I find it very interesting that Jesus does not say “Do your good works, so that your light may shine and glorify your Father who is in heaven.” The command is not do good works, but let your light shine. The good works come out of the light shining and are God at work in and through your surrendered heart and willing spirit. As you are being transformed into the image of Christ, that light shines more and more brightly. And one of the main results of our being transformed is that we become more compassionate and are able to love the unlovely and unlovable.

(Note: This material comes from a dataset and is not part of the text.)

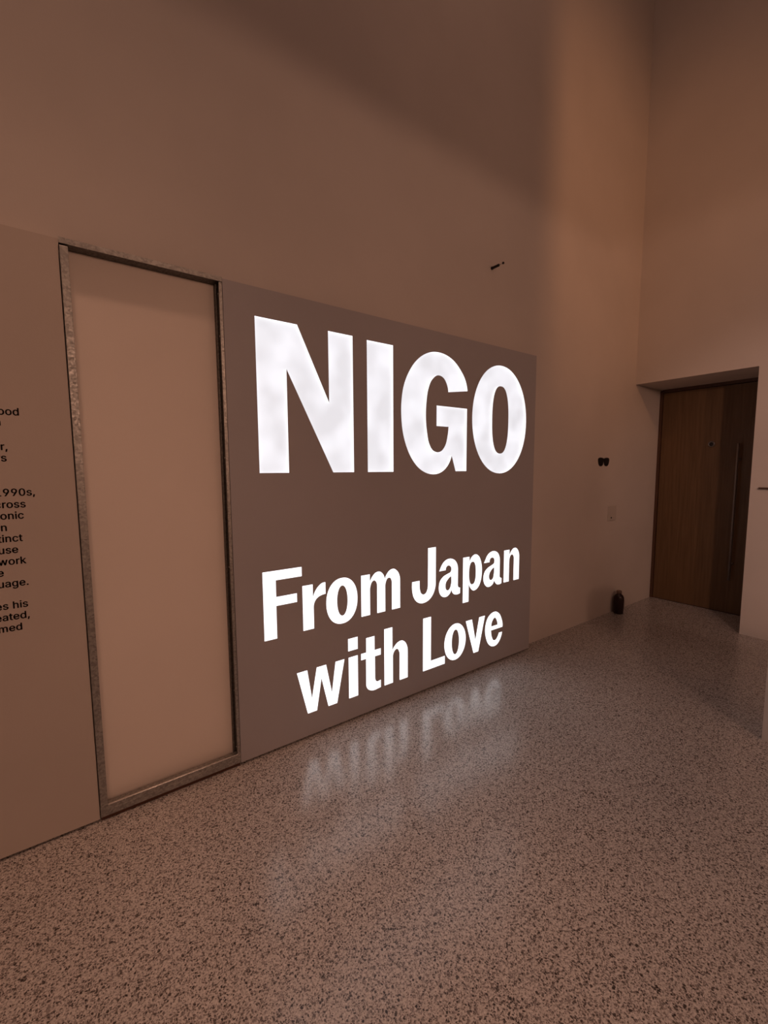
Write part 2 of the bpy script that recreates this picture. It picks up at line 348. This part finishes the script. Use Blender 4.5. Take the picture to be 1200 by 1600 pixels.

Too many times, all our good activities and events and programs get in the way of our being lights in the world. We are too busy doing things for God that we neglect to be God’s people that show the world what He is like. If all they see is me running around, fatigued and miserable from all my activities for God, they will have missed God. Don’t get me wrong. These activities are good, but the focus is being the Light of Christ wherever we are and whatever we are doing.
The reward is the glory of God given to God. It is not awards or commendations or praise for me. If I shine, the world sees Jesus, not me. People sees God as He truly is and are drawn to that. Lord, help me to not be another busybody in your Kingdom, but a Light that shines in the dark that the world and the devil will never be able to put out.

My prayer is that we get to the end of our lives and hear Jesus say, “Well done, good and faithful servant. You took your light into the dark places few others were willing to go and loved those few others were willing to love and in reaching to the least of these, your light shone brightest.

As always, I believe. Help my unbelief.